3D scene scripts
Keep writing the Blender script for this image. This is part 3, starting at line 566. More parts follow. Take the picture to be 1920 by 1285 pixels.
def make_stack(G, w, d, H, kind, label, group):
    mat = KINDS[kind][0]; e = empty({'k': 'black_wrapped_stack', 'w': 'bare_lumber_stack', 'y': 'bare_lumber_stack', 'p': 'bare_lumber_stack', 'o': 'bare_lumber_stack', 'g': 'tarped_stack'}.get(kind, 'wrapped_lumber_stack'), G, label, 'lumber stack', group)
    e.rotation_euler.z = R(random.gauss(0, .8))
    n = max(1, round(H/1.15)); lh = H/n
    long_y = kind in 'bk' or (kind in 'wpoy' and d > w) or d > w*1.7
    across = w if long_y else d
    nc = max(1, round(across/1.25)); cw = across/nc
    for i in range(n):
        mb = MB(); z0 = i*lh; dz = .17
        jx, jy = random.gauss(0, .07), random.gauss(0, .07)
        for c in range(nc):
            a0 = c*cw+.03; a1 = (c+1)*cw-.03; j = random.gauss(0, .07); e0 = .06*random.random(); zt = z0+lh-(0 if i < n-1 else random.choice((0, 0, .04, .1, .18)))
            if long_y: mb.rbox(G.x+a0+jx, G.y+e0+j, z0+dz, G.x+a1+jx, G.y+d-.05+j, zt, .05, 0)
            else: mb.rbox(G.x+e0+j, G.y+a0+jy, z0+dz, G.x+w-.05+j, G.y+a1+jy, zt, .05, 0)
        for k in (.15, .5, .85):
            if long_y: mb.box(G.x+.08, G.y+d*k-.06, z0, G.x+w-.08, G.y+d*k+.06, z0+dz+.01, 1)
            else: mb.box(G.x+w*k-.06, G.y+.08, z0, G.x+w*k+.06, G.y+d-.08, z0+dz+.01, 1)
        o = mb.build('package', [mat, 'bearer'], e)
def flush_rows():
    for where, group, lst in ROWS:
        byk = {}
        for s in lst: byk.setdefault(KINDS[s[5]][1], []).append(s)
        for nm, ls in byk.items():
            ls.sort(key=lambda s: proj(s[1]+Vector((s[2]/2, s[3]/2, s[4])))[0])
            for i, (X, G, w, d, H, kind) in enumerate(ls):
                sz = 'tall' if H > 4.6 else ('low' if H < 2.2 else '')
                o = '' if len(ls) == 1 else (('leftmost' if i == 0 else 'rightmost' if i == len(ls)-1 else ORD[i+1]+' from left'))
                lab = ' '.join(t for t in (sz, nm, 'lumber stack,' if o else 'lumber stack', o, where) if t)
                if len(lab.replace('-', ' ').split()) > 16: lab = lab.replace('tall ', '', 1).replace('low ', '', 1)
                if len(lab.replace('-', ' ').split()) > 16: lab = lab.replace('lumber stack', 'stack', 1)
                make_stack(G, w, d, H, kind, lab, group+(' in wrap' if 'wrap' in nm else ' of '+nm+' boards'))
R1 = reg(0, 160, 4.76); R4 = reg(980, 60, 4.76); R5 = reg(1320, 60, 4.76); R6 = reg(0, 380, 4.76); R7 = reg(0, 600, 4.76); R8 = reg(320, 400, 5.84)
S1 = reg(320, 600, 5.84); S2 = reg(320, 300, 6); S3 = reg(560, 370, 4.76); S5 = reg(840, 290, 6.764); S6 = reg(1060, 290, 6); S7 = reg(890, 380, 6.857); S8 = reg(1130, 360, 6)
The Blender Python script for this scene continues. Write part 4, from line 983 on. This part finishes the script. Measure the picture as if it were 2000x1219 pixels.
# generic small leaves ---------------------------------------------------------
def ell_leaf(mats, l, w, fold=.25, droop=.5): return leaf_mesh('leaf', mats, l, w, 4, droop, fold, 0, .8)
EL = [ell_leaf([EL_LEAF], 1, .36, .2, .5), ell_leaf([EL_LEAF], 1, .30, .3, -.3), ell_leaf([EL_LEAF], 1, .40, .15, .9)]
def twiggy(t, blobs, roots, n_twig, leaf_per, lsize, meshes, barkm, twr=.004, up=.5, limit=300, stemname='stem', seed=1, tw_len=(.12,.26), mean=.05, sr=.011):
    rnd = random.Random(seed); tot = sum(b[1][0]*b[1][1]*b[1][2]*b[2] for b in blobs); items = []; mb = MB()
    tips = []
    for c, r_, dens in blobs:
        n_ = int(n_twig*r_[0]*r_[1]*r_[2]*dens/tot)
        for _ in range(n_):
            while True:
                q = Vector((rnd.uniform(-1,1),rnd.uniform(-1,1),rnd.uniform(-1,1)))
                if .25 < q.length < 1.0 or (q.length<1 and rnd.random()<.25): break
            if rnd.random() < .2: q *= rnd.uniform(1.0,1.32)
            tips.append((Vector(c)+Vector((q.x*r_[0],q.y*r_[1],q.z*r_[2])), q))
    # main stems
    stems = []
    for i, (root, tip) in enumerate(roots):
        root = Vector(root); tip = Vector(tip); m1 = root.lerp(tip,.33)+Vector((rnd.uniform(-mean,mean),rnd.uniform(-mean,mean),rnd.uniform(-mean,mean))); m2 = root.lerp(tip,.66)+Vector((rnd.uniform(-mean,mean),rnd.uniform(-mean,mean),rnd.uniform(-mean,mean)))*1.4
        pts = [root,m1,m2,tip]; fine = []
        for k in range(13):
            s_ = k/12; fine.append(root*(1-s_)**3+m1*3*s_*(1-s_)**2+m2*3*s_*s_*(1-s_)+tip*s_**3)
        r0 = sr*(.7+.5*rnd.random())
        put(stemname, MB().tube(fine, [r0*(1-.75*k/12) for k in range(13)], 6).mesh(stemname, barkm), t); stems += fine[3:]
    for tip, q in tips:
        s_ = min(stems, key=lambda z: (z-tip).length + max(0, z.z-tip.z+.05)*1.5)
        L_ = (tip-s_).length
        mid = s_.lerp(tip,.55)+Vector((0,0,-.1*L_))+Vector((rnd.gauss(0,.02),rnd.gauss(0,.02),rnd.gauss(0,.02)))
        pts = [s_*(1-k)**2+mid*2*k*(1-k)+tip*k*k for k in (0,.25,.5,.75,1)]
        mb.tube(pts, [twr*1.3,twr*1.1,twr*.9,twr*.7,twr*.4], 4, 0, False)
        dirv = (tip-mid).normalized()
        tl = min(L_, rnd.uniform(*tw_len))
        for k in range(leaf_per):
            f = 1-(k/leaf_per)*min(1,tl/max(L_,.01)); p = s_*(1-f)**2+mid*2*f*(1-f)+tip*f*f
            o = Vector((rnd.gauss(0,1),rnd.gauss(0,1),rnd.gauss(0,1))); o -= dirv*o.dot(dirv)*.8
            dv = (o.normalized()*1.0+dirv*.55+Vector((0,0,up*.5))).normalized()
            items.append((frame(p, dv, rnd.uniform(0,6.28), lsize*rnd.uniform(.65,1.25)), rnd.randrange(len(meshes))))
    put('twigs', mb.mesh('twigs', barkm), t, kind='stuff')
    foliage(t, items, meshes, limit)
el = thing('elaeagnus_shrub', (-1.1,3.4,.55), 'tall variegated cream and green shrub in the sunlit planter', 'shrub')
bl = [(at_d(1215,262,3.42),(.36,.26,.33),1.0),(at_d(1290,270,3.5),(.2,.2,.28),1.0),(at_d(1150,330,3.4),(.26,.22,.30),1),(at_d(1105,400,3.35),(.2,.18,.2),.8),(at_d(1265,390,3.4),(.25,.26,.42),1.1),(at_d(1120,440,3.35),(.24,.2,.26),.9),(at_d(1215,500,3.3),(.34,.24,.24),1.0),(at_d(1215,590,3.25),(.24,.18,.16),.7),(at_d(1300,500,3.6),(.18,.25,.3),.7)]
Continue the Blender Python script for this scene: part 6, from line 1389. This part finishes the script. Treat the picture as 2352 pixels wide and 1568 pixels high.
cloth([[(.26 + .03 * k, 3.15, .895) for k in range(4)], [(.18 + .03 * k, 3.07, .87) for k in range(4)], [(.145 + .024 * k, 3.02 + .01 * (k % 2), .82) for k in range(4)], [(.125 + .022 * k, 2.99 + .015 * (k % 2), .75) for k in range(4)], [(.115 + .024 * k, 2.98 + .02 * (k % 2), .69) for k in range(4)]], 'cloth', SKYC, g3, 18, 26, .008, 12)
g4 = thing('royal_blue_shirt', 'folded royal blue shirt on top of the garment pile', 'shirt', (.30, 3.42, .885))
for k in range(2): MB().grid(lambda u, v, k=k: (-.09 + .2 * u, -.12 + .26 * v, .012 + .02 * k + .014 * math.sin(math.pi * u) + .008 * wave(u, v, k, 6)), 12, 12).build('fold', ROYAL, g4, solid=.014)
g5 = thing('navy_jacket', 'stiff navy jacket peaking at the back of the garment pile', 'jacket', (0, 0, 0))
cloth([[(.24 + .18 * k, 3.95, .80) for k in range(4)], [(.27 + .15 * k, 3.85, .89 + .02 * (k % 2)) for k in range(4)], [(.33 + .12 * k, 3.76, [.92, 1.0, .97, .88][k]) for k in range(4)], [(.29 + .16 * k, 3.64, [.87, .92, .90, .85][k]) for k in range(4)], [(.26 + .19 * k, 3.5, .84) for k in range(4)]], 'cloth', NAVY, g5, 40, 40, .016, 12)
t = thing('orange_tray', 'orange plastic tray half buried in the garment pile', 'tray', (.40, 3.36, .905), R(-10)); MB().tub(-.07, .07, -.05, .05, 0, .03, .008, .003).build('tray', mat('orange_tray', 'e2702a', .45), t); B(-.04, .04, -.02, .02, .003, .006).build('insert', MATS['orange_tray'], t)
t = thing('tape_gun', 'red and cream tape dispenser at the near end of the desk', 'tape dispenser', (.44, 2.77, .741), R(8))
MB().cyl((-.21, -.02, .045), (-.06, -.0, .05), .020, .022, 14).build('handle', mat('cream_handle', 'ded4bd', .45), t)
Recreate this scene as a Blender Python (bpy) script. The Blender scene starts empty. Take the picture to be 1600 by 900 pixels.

What you need to do:
Only the number is needed: state how many lines in the listing contain "finishes".

Solution:
2